◆ **DATASET EXCERPT**
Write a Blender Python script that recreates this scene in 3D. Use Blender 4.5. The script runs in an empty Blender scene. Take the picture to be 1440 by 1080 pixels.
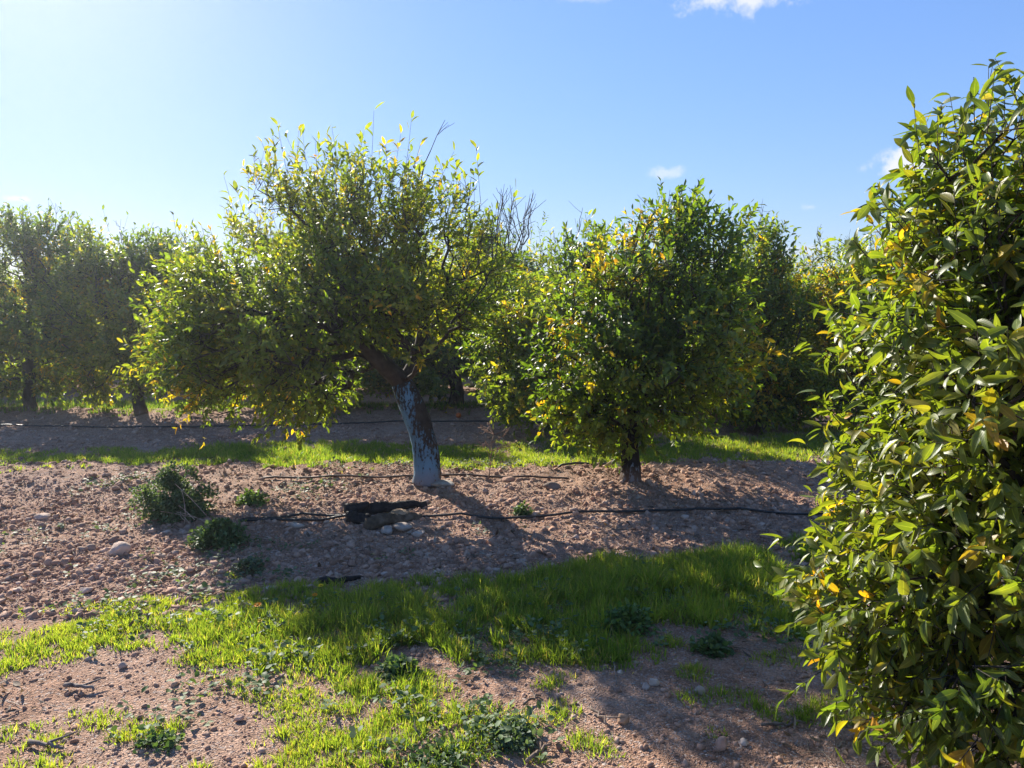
import bpy, math
import numpy as np
from mathutils import Vector

R = np.random.default_rng(11)
C = bpy.context.scene.collection
PI = math.pi
HAZE = 0.0018  # density of the haze added in place of lens glare

# ------------------------------------------------------------------ camera model
CAM = np.array([0.0, 0.0, 1.6])
F = 1082.0
PITCH = math.atan(90 / F)
cp, sp = math.cos(PITCH), math.sin(PITCH)

def ray(px, py):
    a, b = (px - 720) / F, (540 - py) / F
    return np.array([a, cp + b * sp, -sp + b * cp])

def at(px, py, Y):
    d = ray(px, py)
    return CAM + d * (Y / d[1])

def gpt(px, py):
    d = ray(px, py)
    p = CAM + d * (-CAM[2] / d[2])
    return p[0], p[1]

def proj(x, y, z=0.0):
    dy, dz = y, z - CAM[2]
    dep = dy * cp - dz * sp
    up = dy * sp + dz * cp
    return 720 + F * x / dep, 540 - F * up / dep

# ------------------------------------------------------------------ noise
def hash2(ix, iy, seed):
    h = (ix.astype(np.int64) * 374761393 + iy.astype(np.int64) * 668265263 + seed * 974634211) & 0x7fffffff
    h = ((h ^ (h >> 13)) * 1274126177) & 0x7fffffff
    return ((h ^ (h >> 16)) & 0xffff) / 65535.0

def vnoise(x, y, seed=0):
    x0, y0 = np.floor(x), np.floor(y)
    fx, fy = x - x0, y - y0
    fx, fy = fx * fx * (3 - 2 * fx), fy * fy * (3 - 2 * fy)
    a = hash2(x0, y0, seed); b = hash2(x0 + 1, y0, seed)
    c = hash2(x0, y0 + 1, seed); d = hash2(x0 + 1, y0 + 1, seed)
    return (a * (1 - fx) + b * fx) * (1 - fy) + (c * (1 - fx) + d * fx) * fy

def fbm(x, y, seed=0, o=4):
    s, a, t = 0, 0.5, 0
    for k in range(o):
        c_, s_ = math.cos(.65 + 1.3 * k), math.sin(.65 + 1.3 * k)
        s = s + a * vnoise((x * c_ - y * s_) * 2.03 ** k + 17.3 * k, (x * s_ + y * c_) * 2.03 ** k, seed + k); t += a; a *= 0.5
    return s / t

def sstep(a, b, x):
    t = np.clip((x - a) / (b - a), 0, 1)
    return t * t * (3 - 2 * t)

def tilled(x, y):
    """1 on cloddy tilled soil, 0 on the trodden wheel track near the camera"""
    return sstep(4.0, 5.2, y + 0.9 * (fbm(x * 0.8, y * 0.8, 5) - 0.5) - 0.12 * x)

def gh(x, y):
    x = np.asarray(x, float); y = np.asarray(y, float)
    h = 0.10 * np.exp(-((y - 7.7) / 0.75) ** 2) + 0.10 * np.exp(-((y - 12.9) / 0.8) ** 2)
    h = h + 0.07 * (fbm(x * 0.55, y * 0.55, 3, 3) - 0.5)
    t = tilled(x, y)
    h = h + (0.012 + 0.05 * t) * (fbm(x * 4.0, y * 4.0, 9, 3) - 0.5)
    h = h + (0.004 + 0.036 * t) * (fbm(x * 11, y * 11, 21, 2) - 0.5)
    return h * (np.hypot(x, y) < 40)

# ------------------------------------------------------------------ mesh helpers
def mesh_np(name, V, faces_idx, loop_start, smooth=True):
    me = bpy.data.meshes.new(name)
    me.vertices.add(len(V)); me.vertices.foreach_set('co', np.ascontiguousarray(V, np.float32).ravel())
    me.loops.add(len(faces_idx)); me.loops.foreach_set('vertex_index', faces_idx.astype(np.int32))
    me.polygons.add(len(loop_start)); me.polygons.foreach_set('loop_start', loop_start.astype(np.int32))
    if smooth:
        me.polygons.foreach_set('use_smooth', np.ones(len(loop_start), bool))
    me.update(calc_edges=True)
    return me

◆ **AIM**
With the pictures left out, restate word for word every line of the data above, from the first down to the line that contains "HAZE = 0.0018".

◆ **CORRECT RESPONSE**
Write a Blender Python script that recreates this scene in 3D. Use Blender 4.5. The script runs in an empty Blender scene. Take the picture to be 1440 by 1080 pixels.
import bpy, math
import numpy as np
from mathutils import Vector

R = np.random.default_rng(11)
C = bpy.context.scene.collection
PI = math.pi
HAZE = 0.0018  # density of the haze added in place of lens glare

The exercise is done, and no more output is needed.